(Data entries)
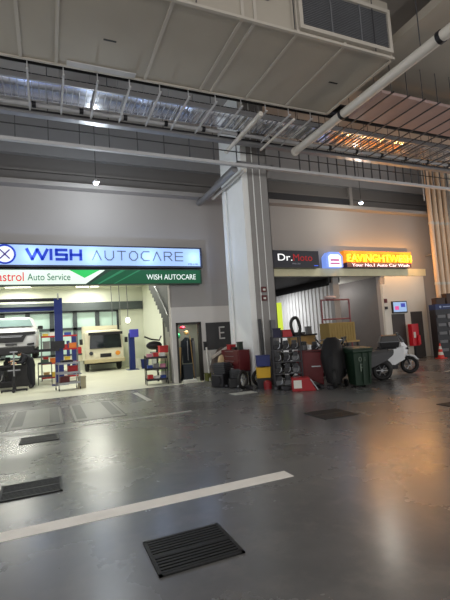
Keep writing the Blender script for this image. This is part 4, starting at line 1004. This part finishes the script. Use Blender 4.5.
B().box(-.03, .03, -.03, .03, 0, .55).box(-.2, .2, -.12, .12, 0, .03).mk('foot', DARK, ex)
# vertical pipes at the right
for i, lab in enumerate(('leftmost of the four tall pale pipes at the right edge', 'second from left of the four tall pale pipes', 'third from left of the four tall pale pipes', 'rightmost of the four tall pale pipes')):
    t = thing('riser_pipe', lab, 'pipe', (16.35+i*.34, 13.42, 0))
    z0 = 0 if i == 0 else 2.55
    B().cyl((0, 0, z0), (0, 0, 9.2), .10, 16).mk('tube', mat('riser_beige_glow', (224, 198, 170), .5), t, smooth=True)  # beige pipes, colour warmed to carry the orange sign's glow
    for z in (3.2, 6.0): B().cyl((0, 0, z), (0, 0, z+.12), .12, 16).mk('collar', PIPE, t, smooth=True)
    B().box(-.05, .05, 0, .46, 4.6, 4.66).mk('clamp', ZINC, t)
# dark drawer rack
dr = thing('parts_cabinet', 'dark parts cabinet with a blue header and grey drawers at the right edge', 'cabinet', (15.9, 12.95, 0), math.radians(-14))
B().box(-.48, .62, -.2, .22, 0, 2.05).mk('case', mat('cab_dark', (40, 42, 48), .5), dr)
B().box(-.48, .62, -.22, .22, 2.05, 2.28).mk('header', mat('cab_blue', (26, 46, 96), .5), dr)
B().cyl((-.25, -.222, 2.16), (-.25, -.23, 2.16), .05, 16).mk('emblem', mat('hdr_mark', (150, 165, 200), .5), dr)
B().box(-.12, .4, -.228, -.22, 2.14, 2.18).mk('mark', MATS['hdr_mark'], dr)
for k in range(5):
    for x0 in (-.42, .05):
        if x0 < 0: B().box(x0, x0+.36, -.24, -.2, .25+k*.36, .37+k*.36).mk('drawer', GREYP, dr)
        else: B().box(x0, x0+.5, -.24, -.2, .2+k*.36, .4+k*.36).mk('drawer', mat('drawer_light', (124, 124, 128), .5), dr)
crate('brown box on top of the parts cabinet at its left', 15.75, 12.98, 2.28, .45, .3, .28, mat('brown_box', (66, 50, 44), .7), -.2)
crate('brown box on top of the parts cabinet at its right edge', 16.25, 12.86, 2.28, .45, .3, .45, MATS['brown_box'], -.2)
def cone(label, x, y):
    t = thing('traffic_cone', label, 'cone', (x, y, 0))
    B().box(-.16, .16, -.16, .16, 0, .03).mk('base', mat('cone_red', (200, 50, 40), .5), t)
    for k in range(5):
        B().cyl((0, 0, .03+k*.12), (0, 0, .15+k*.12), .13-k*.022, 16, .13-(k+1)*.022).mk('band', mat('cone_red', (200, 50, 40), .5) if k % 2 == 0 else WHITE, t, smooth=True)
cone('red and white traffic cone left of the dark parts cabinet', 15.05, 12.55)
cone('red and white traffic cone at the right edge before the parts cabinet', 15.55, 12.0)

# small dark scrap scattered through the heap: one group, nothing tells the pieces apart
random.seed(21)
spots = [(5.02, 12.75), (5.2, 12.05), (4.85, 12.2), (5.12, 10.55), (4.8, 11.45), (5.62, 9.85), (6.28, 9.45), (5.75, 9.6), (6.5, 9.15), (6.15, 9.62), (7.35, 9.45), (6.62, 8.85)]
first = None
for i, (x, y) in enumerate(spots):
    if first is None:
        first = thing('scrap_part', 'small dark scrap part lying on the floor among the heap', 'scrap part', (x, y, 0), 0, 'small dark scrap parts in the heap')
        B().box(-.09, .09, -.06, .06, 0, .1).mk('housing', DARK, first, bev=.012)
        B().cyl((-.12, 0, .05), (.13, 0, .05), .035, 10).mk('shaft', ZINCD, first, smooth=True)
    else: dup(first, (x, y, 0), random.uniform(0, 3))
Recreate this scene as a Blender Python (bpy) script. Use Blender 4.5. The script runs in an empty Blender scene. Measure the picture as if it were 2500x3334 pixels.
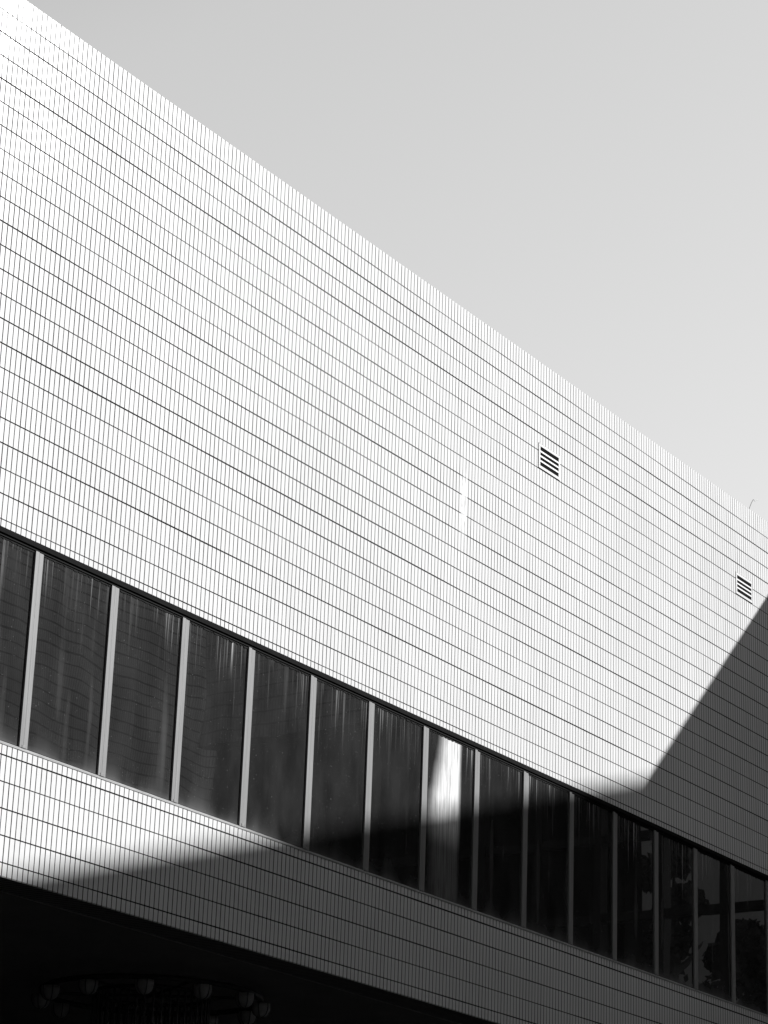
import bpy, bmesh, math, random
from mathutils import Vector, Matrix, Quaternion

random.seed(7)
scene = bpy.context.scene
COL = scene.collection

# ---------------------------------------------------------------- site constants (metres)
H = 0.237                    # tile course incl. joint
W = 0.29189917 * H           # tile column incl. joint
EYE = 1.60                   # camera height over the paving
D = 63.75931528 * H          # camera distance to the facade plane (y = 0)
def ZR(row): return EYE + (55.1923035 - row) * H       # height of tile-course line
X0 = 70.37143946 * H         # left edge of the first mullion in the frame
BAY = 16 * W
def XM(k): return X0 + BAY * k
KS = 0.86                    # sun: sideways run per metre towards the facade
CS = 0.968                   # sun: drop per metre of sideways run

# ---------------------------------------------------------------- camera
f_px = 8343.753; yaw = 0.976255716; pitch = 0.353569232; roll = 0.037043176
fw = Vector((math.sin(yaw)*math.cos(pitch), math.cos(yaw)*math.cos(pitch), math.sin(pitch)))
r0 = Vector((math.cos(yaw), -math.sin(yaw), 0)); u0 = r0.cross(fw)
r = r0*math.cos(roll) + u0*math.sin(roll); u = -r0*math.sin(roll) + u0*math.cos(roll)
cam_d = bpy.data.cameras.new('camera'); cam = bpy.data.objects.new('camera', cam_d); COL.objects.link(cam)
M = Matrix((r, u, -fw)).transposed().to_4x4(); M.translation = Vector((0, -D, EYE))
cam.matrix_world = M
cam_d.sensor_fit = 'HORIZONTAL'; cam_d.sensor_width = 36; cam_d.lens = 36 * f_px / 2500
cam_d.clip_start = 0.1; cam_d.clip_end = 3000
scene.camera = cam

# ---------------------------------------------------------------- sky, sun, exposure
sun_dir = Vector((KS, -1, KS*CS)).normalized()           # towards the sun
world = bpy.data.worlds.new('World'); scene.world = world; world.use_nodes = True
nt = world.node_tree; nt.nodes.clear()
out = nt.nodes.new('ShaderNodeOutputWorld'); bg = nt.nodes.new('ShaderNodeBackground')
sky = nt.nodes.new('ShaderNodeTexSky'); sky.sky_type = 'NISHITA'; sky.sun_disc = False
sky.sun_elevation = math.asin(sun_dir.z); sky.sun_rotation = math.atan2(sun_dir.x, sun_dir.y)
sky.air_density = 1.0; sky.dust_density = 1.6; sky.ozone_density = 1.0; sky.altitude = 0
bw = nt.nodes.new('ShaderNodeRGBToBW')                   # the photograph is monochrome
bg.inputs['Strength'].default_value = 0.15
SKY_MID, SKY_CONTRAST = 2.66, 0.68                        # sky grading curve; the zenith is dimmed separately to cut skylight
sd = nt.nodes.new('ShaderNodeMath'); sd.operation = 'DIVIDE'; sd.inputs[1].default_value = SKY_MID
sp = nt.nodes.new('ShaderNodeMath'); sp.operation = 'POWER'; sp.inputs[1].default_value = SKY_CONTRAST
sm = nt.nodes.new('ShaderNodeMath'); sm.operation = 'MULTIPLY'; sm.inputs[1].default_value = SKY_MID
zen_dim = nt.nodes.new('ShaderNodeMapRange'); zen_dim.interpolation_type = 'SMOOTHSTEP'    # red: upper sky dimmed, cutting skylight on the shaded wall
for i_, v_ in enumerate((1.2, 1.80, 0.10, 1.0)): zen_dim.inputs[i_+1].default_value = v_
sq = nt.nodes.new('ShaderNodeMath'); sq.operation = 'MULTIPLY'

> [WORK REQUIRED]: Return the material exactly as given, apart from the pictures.

> [ANSWER TO THE PROBLEM]:
Keep writing the Blender script for this image. This is part 4, starting at line 1004. This part finishes the script. Use Blender 4.5.
B().box(-.03, .03, -.03, .03, 0, .55).box(-.2, .2, -.12, .12, 0, .03).mk('foot', DARK, ex)
# vertical pipes at the right
for i, lab in enumerate(('leftmost of the four tall pale pipes at the right edge', 'second from left of the four tall pale pipes', 'third from left of the four tall pale pipes', 'rightmost of the four tall pale pipes')):
    t = thing('riser_pipe', lab, 'pipe', (16.35+i*.34, 13.42, 0))
    z0 = 0 if i == 0 else 2.55
    B().cyl((0, 0, z0), (0, 0, 9.2), .10, 16).mk('tube', mat('riser_beige_glow', (224, 198, 170), .5), t, smooth=True)  # beige pipes, colour warmed to carry the orange sign's glow
    for z in (3.2, 6.0): B().cyl((0, 0, z), (0, 0, z+.12), .12, 16).mk('collar', PIPE, t, smooth=True)
    B().box(-.05, .05, 0, .46, 4.6, 4.66).mk('clamp', ZINC, t)
# dark drawer rack
dr = thing('parts_cabinet', 'dark parts cabinet with a blue header and grey drawers at the right edge', 'cabinet', (15.9, 12.95, 0), math.radians(-14))
B().box(-.48, .62, -.2, .22, 0, 2.05).mk('case', mat('cab_dark', (40, 42, 48), .5), dr)
B().box(-.48, .62, -.22, .22, 2.05, 2.28).mk('header', mat('cab_blue', (26, 46, 96), .5), dr)
B().cyl((-.25, -.222, 2.16), (-.25, -.23, 2.16), .05, 16).mk('emblem', mat('hdr_mark', (150, 165, 200), .5), dr)
B().box(-.12, .4, -.228, -.22, 2.14, 2.18).mk('mark', MATS['hdr_mark'], dr)
for k in range(5):
    for x0 in (-.42, .05):
        if x0 < 0: B().box(x0, x0+.36, -.24, -.2, .25+k*.36, .37+k*.36).mk('drawer', GREYP, dr)
        else: B().box(x0, x0+.5, -.24, -.2, .2+k*.36, .4+k*.36).mk('drawer', mat('drawer_light', (124, 124, 128), .5), dr)
crate('brown box on top of the parts cabinet at its left', 15.75, 12.98, 2.28, .45, .3, .28, mat('brown_box', (66, 50, 44), .7), -.2)
crate('brown box on top of the parts cabinet at its right edge', 16.25, 12.86, 2.28, .45, .3, .45, MATS['brown_box'], -.2)
def cone(label, x, y):
    t = thing('traffic_cone', label, 'cone', (x, y, 0))
    B().box(-.16, .16, -.16, .16, 0, .03).mk('base', mat('cone_red', (200, 50, 40), .5), t)
    for k in range(5):
        B().cyl((0, 0, .03+k*.12), (0, 0, .15+k*.12), .13-k*.022, 16, .13-(k+1)*.022).mk('band', mat('cone_red', (200, 50, 40), .5) if k % 2 == 0 else WHITE, t, smooth=True)
cone('red and white traffic cone left of the dark parts cabinet', 15.05, 12.55)
cone('red and white traffic cone at the right edge before the parts cabinet', 15.55, 12.0)

# small dark scrap scattered through the heap: one group, nothing tells the pieces apart
random.seed(21)
spots = [(5.02, 12.75), (5.2, 12.05), (4.85, 12.2), (5.12, 10.55), (4.8, 11.45), (5.62, 9.85), (6.28, 9.45), (5.75, 9.6), (6.5, 9.15), (6.15, 9.62), (7.35, 9.45), (6.62, 8.85)]
first = None
for i, (x, y) in enumerate(spots):
    if first is None:
        first = thing('scrap_part', 'small dark scrap part lying on the floor among the heap', 'scrap part', (x, y, 0), 0, 'small dark scrap parts in the heap')
        B().box(-.09, .09, -.06, .06, 0, .1).mk('housing', DARK, first, bev=.012)
        B().cyl((-.12, 0, .05), (.13, 0, .05), .035, 10).mk('shaft', ZINCD, first, smooth=True)
    else: dup(first, (x, y, 0), random.uniform(0, 3))
Recreate this scene as a Blender Python (bpy) script. Use Blender 4.5. The script runs in an empty Blender scene. Measure the picture as if it were 2500x3334 pixels.
import bpy, bmesh, math, random
from mathutils import Vector, Matrix, Quaternion

random.seed(7)
scene = bpy.context.scene
COL = scene.collection

# ---------------------------------------------------------------- site constants (metres)
H = 0.237                    # tile course incl. joint
W = 0.29189917 * H           # tile column incl. joint
EYE = 1.60                   # camera height over the paving
D = 63.75931528 * H          # camera distance to the facade plane (y = 0)
def ZR(row): return EYE + (55.1923035 - row) * H       # height of tile-course line
X0 = 70.37143946 * H         # left edge of the first mullion in the frame
BAY = 16 * W
def XM(k): return X0 + BAY * k
KS = 0.86                    # sun: sideways run per metre towards the facade
CS = 0.968                   # sun: drop per metre of sideways run

# ---------------------------------------------------------------- camera
f_px = 8343.753; yaw = 0.976255716; pitch = 0.353569232; roll = 0.037043176
fw = Vector((math.sin(yaw)*math.cos(pitch), math.cos(yaw)*math.cos(pitch), math.sin(pitch)))
r0 = Vector((math.cos(yaw), -math.sin(yaw), 0)); u0 = r0.cross(fw)
r = r0*math.cos(roll) + u0*math.sin(roll); u = -r0*math.sin(roll) + u0*math.cos(roll)
cam_d = bpy.data.cameras.new('camera'); cam = bpy.data.objects.new('camera', cam_d); COL.objects.link(cam)
M = Matrix((r, u, -fw)).transposed().to_4x4(); M.translation = Vector((0, -D, EYE))
cam.matrix_world = M
cam_d.sensor_fit = 'HORIZONTAL'; cam_d.sensor_width = 36; cam_d.lens = 36 * f_px / 2500
cam_d.clip_start = 0.1; cam_d.clip_end = 3000
scene.camera = cam

# ---------------------------------------------------------------- sky, sun, exposure
sun_dir = Vector((KS, -1, KS*CS)).normalized()           # towards the sun
world = bpy.data.worlds.new('World'); scene.world = world; world.use_nodes = True
nt = world.node_tree; nt.nodes.clear()
out = nt.nodes.new('ShaderNodeOutputWorld'); bg = nt.nodes.new('ShaderNodeBackground')
sky = nt.nodes.new('ShaderNodeTexSky'); sky.sky_type = 'NISHITA'; sky.sun_disc = False
sky.sun_elevation = math.asin(sun_dir.z); sky.sun_rotation = math.atan2(sun_dir.x, sun_dir.y)
sky.air_density = 1.0; sky.dust_density = 1.6; sky.ozone_density = 1.0; sky.altitude = 0
bw = nt.nodes.new('ShaderNodeRGBToBW')                   # the photograph is monochrome
bg.inputs['Strength'].default_value = 0.15
SKY_MID, SKY_CONTRAST = 2.66, 0.68                        # sky grading curve; the zenith is dimmed separately to cut skylight
sd = nt.nodes.new('ShaderNodeMath'); sd.operation = 'DIVIDE'; sd.inputs[1].default_value = SKY_MID
sp = nt.nodes.new('ShaderNodeMath'); sp.operation = 'POWER'; sp.inputs[1].default_value = SKY_CONTRAST
sm = nt.nodes.new('ShaderNodeMath'); sm.operation = 'MULTIPLY'; sm.inputs[1].default_value = SKY_MID
zen_dim = nt.nodes.new('ShaderNodeMapRange'); zen_dim.interpolation_type = 'SMOOTHSTEP'    # red: upper sky dimmed, cutting skylight on the shaded wall
for i_, v_ in enumerate((1.2, 1.80, 0.10, 1.0)): zen_dim.inputs[i_+1].default_value = v_
sq = nt.nodes.new('ShaderNodeMath'); sq.operation = 'MULTIPLY'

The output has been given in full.